The term "foodie" is no longer reserved for an exclusive club of chefs and discriminating diners. Today, food has become a focus - and a cause - for a broad audience, from individuals such as the Chico residents offering their yards to an idealistic urban farmer, to corporations such as Chipotle, which recently said that each of its more than 730 restaurants will be required to buy a percentage of the produce it serves from local farms.

Sodexo, the world's largest food-service company, now sources from 700 independent, regional farmers and is overhauling its menus to focus on seasonal and local ingredients. Wal-Mart revealed recently that it plans to buy and sell $400 million worth of locally grown produce at its stores.

"It's no longer the fringe elements," said Tracey Ryder, founder of Edible Communities, a publisher of regional food magazines. "We call it the new mainstream."
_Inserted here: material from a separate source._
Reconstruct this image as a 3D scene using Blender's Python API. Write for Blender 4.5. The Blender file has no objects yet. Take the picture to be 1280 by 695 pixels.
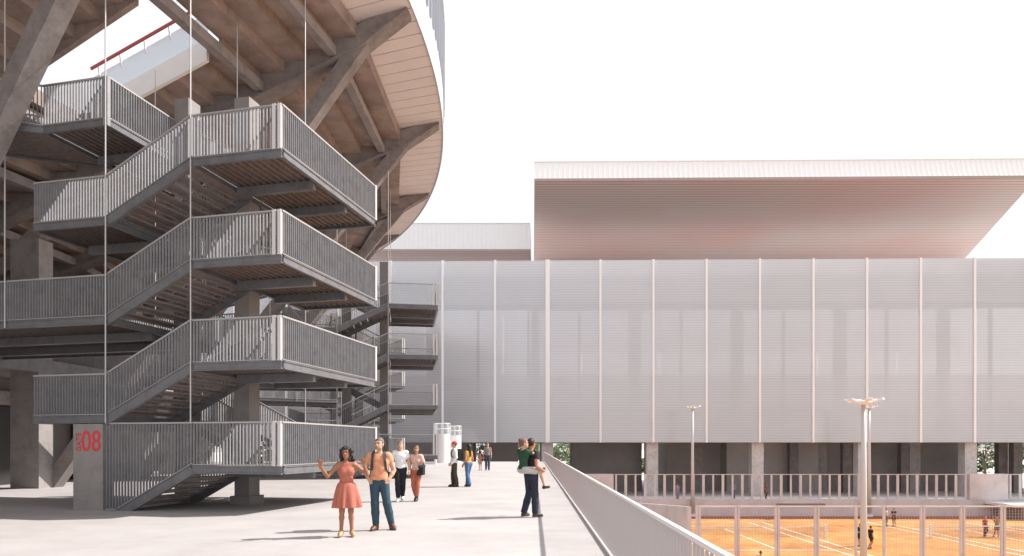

The movement is showing its strength this week as tens of thousands of food activists gathered in San Francisco for Slow Food Nation - four days of political rallies, lectures, dinner parties, and tastings. The conference, three years in the making, is the first national assembly of the US wing of Slow Food, an Italian organization founded in 1986 after the opening of a fast-food restaurant (a McDonald's) in Rome.

Food lovers, chefs, and producers can wander through taste pavilions to sample artisanal cheeses, honeys, and olive oils, or admire the quarter-acre "victory garden" that organizers planted this summer in front of City Hall. There will be panels led by the food intelligentsia, including Michael Pollan, author of "The Omnivore's Dilemma," and "Fast Food Nation" author Eric Schlosser.

"Think of it as a dinner party thrown by revolutionaries," said Anya Fernald, Slow Food Nation's executive director.

Lee Callender sees food as a path to social justice. "Good food is not just for the middle class. We want to make it accessible," she said.